The hundreds of feats out there doesn't trouble me much because I, as an individual, stopped buy the majority of 3.5 books, especially the Complete series, because they offer little game advice or new direction. The reason White Wolf did so well in the early 90s (and brought in new blood to the hobby without competing with TSR for players) and why Green Ronin, Mongoose and Malhavoc have (or did in the case of Monte's imprint, sadly) stabalized in the wake of the inevitable d20 bust, is becuase these companies offer new directions for players.

Well that was long winded...
 

Eegads no. Please don't turn my RPG into a board game. They are two different things, for two divergent markets (some overlap there, obviously).

I do think the D&D basic game needs a bit more pizzaz, but destroying a game to make it "market-friendly" can only spell disaster. I think there was a Wizardy game years ago that tried to make the CRPG 'new player friendly' and it was a disaster. I can't imagine a PnP RPG would any different.
 

Dykstrav said:
Now on the other hand, I'd be interested in buying a boxed set that was sold essentially as a "dungeon kit" that contained an adventure, including the battle maps/dungeon tiles and the miniatures that go with it. I could see the Sunless Citadel of the Forge of Fury selling well this way. Maybe even an Undermountain series with expansions released twice a year or so.
Yes, this is a GREAT idea! (As part of 3.5, that is, not as a stand-alone game.) In fact, I purchased *both* of the Basic Game boxed sets for this very reason. You can play as is--with everything already included--or make any changes you see fit as the fancy strikes you. All fun, no prep time unless you feel like it.

This is an ideal way for me to play D&D, and I suspect it is for a lot of other people, too. I hope WotC continues to release products like this. I will buy every last one of them at $25 a pop or even more.

AND, it has not stopped me from purchasing other products. I continue to purchase source books, Dungeon Tiles, some minis, etc. So I think this would be a win/win for WotC.
 

I voted no.

Frankly, people have been worried about the approacing doom of DnD/RPGs for a while, and it hasn't happened.

In 1999, people were predicting the end of RPGs over the next decade as the Internet and computer games were going to take over.

This hasn't come about.

WotC can certain damage it's product, though.
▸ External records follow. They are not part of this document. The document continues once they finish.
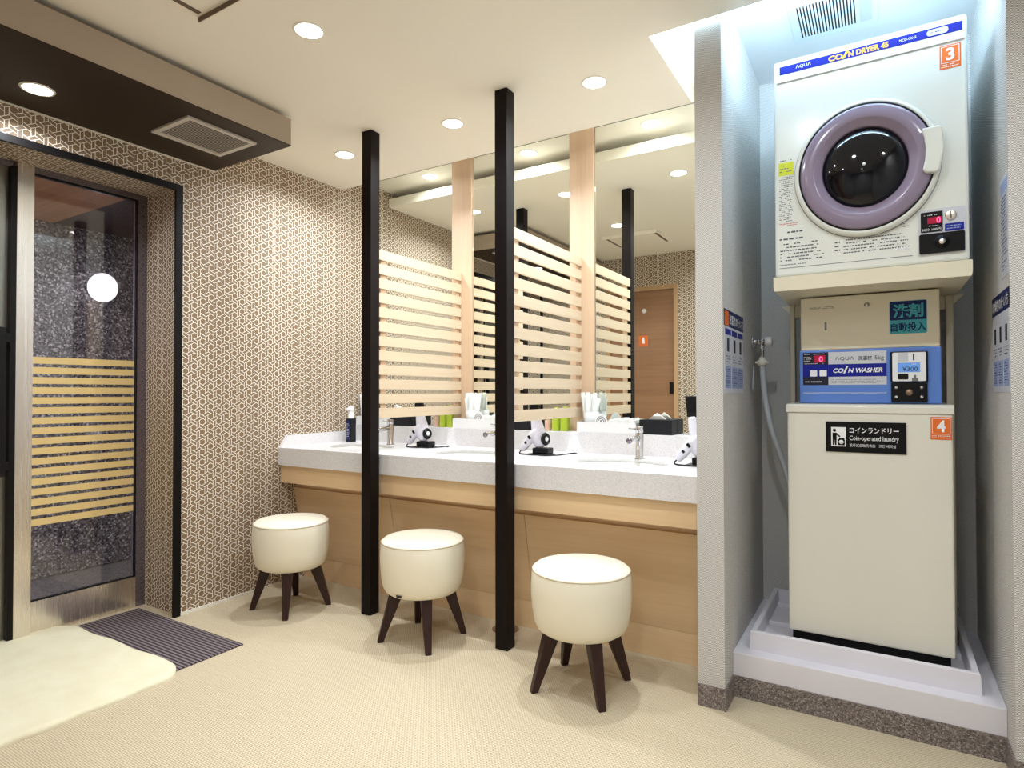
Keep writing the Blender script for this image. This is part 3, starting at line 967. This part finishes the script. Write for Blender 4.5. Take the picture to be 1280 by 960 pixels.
sb = thing('soap_bottle', 'black square foam soap bottle with white pump on the countertop at corner', 'soap bottle', (-2.90, 2.775, CZ))
MB().box(-2.923, -2.877, 2.752, 2.798, CZ, CZ + .150, .004).build('body', M['blackbox'], sb)
lb = MB().box(-2.917, -2.883, 2.7508, 2.7522, CZ + .012, CZ + .138).build('printed_label', M['dnavy'], sb)
smallprint(-2.914, -2.886, CZ + .02, CZ + .12, 9, 2.7505, M['lgrey'], lb)
pm = MB(); pm.lathe([(.019, 0), (.021, .02), (.017, .024), (.014, .050), (.016, .052), (.016, .072), (.010, .078), (0, .078)], 24, Matrix.Translation((-2.90, 2.775, CZ + .1495)), cap=False)
pm.box(-2.91, -2.89, 2.735, 2.775, CZ + .204, CZ + .218, .003)
pm.build('pump', M['white'], sb)


def hair_dryer(x, y, label, cord):
    t = thing('hair_dryer', label, 'hair dryer', (x, y, CZ), 'hair dryers on the countertop')
    Z = CZ
    b = MB()
    b.tube([(x - .005, y, Z + .038), (x - .006, y, Z + .05), (x - .006, y, Z + .075), (x - .012, y, Z + .10), (x - .018, y, Z + .13), (x - .027, y, Z + .165), (x - .033, y, Z + .198), (x - .0345, y, Z + .208)],
           [.018, .033, .041, .039, .033, .028, .0235, .0228], 28)
    b.build('barrel', M['silver'], t)
    hd = MB()
    hd.tube([(x - .010, y - .016, Z + .128), (x - .036, y - .020, Z + .098), (x - .066, y - .022, Z + .060), (x - .092, y - .023, Z + .030), (x - .098, y - .023, Z + .024)], [.018, .0225, .0215, .0185, .014], 20)
    hd = hd.build('handle', M['silver'], t)
    sw = MB(); sw.box(-.010, .010, -.005, .0015, -.006, .006, .001, Matrix.Translation((x - .044, y - .041, Z + .088)) @ Matrix.Rotation(.85, 4, 'Y'))
    sw.box(-.007, .007, -.005, .0015, -.005, .005, .001, Matrix.Translation((x - .066, y - .042, Z + .061)) @ Matrix.Rotation(.85, 4, 'Y'))
    sw.build('switch', M['black'], hd)
    ring = MB().lathe([(.0, 0), (.030, 0), (.032, .006), (.027, .014), (.013, .012), (.013, .0125), (0, .0125)], 32,
                      Matrix.Translation((x + .028, y - .014, Z + .080)) @ Vector((1, -.20, .08)).to_track_quat('Z', 'Y').to_matrix().to_4x4(), cap=False)
    ring = ring.build('air_intake', M['black'], t)
    MB().lathe([(0, 0.0128), (.0125, .0128), (.010, .016), (0, .017)], 24,
               Matrix.Translation((x + .028, y - .014, Z + .080)) @ Vector((1, -.20, .08)).to_track_quat('Z', 'Y').to_matrix().to_4x4(), cap=False).build('hub', M['white'], ring)
    nz = MB()
    b2 = bmesh.new()
    def sq(cx, cz, w_, d_): return [b2.verts.new((cx + i * w_, y + j * d_, cz)) for i, j in ((-1, -1), (1, -1), (1, 1), (-1, 1))]
    q = [sq(x - .0345, Z + .206, .022, .020), sq(x - .035, Z + .225, .024, .016), sq(x - .042, Z + .296, .026, .007)]
    b2.faces.new(q[0][::-1]); b2.faces.new(q[2])
    for a, c_ in zip(q, q[1:]):
        for i in range(4): b2.faces.new((a[i], a[(i + 1) % 4], c_[(i + 1) % 4], c_[i]))
    bmesh.ops.recalc_face_normals(b2, faces=b2.faces)
    bmesh.ops.bevel(b2, geom=b2.edges[:], offset=.002, segments=1, affect='EDGES')
    nz._add(b2); nz.build('nozzle', M['black'], t)
    st = MB(); st.box(x - .062, x + .060, y - .042, y + .042, Z, Z + .006, .002); st.box(x - .035, x + .055, y - .032, y + .032, Z + .006, Z + .036, .006)
    st.build('rest', M['black'], t)
    pts = [(x - .098, y - .023, Z + .024), (x - .110, y - .024, Z + .010)] + [(x + dx, y + dy, Z + .0045) for dx, dy in cord]
    # smooth the cord
    def cr(p0, p1, p2, p3, t_): return tuple(.5 * ((2 * b_) + (-a + c_) * t_ + (2 * a - 5 * b_ + 4 * c_ - d_) * t_ ** 2 + (-a + 3 * b_ - 3 * c_ + d_) * t_ ** 3) for a, b_, c_, d_ in zip(p0, p1, p2, p3))
    sm_ = []
    for i in range(len(pts) - 1):
        p0, p1, p2, p3 = pts[max(0, i - 1)], pts[i], pts[i + 1], pts[min(len(pts) - 1, i + 2)]
        for k in range(6):
            q_ = cr(p0, p1, p2, p3, k / 6); sm_.append((q_[0], q_[1], max(q_[2], Z + .0038)))
    sm_.append(pts[-1])
    MB().tube(sm_, .0033, 10).build('power_cord', M['rubber'], t)
    return t


hair_dryer(-1.465, 2.68, 'white hair dryer resting nozzle up beside second black post', [(-.098, -.040), (-.06, -.055), (.0, -.06), (.06, -.062), (.10, -.02), (.115, .06), (.125, .12), (.15, .10)])
hair_dryer(-2.235, 2.70, 'white hair dryer resting nozzle up behind first slatted screen', [(-.098, -.042), (-.05, -.06), (.02, -.055), (.08, -.02), (.09, .06), (.10, .10), (.115, .06)])
hair_dryer(-.655, 2.615, 'white hair dryer resting nozzle up, half hidden by woven pier', [(-.098, -.036), (-.06, -.055), (.0, -.058), (.04, -.056)])

# ------------------------------------------------------------------ LAUNDRY: PAN
pan = thing('drip_pan', 'white plastic washer drip pan on the raised platform', 'drip pan', (-.085, 2.66, .158))
px0, px1, py0, py1, pz0, pz1 = -.426, .257, 2.372, 2.955, .158, .2235
b = MB(); bm = b.bm
loops = []
for ins, z in ((0, pz0), (.004, pz1 - .003), (.006, pz1), (.020, pz1), (.023, pz1 - .003), (.028, pz0 + .016)):
    loops.append([bm.verts.new((x, y, z)) for x, y in ((px0 + ins, py0 + ins), (px1 - ins, py0 + ins), (px1 - ins, py1 - ins), (px0 + ins, py1 - ins))])
for a, c_ in zip(loops, loops[1:]):
    for i in range(4): bm.faces.new((a[i], a[(i + 1) % 4], c_[(i + 1) % 4], c_[i]))
bm.faces.new(loops[-1]); bm.faces.new(loops[0][::-1])
bmesh.ops.recalc_face_normals(bm, faces=bm.faces)
b.build('pan_body', M['panwhite'], pan)
for y in (2.62, 2.86):
    MB().box(px0 + .03, px0 + .15, y - .012, y + .012, pz0 + .014, pz0 + .034, .005).build('rib', M['panwhite'], pan)
MB().box(px1 - .075, px1 - .03, 2.61, 2.634, pz0 + .014, pz0 + .034, .005).build('rib', M['panwhite'], pan)

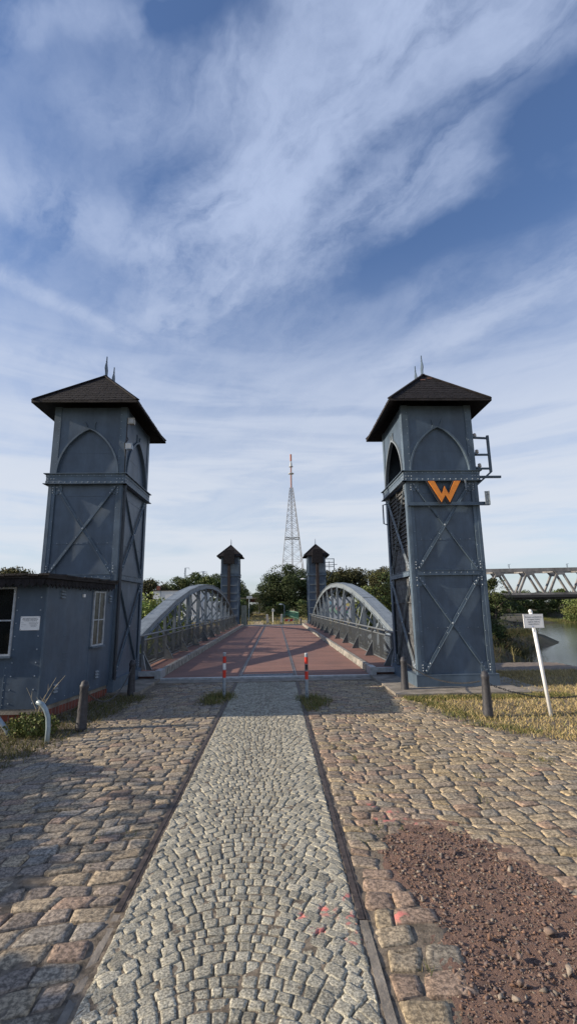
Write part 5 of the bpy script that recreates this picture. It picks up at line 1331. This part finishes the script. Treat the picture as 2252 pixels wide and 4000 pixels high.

I think if they drop the OGL, that will do more damage to their product's saleability than any number of WoW subscriptions.

My vision for 4.0:

1 - Better capability-for-capability balancing of the classes.

2 - Bad/unclear 3.5 rules (all areas) cleaned up in their wordings by more exacting use of known and defined game terminology.

3 - Broken 3.5 material disposed of en masse. (Bye, bye wraithstrike, duskblade, etc.)

4 - Known problems handled. (I recall an EnWorld topic I viewed years ago, long before I joined. It was a list of spells from 3.0 with known difficulties that had not been changed in the move to 3.5, leaving them with their existing problems.)

5 - The abandonment of thin hardback books. That is just ridiculous.

That's it. Nothing fancy. No major changes. Just clean it up so we don't have to mess up our books with errata or argue over FAQ interpretations.
 


I don't foresee there ever being a "Dungeons & Pirates", "Dungeons & etc etc" ad infinitum, simply because it dilutes the brand name.

Sure, there could be a "Dungeons & Dragons: Pirate Edition", but not a brand that calls itself "D&P".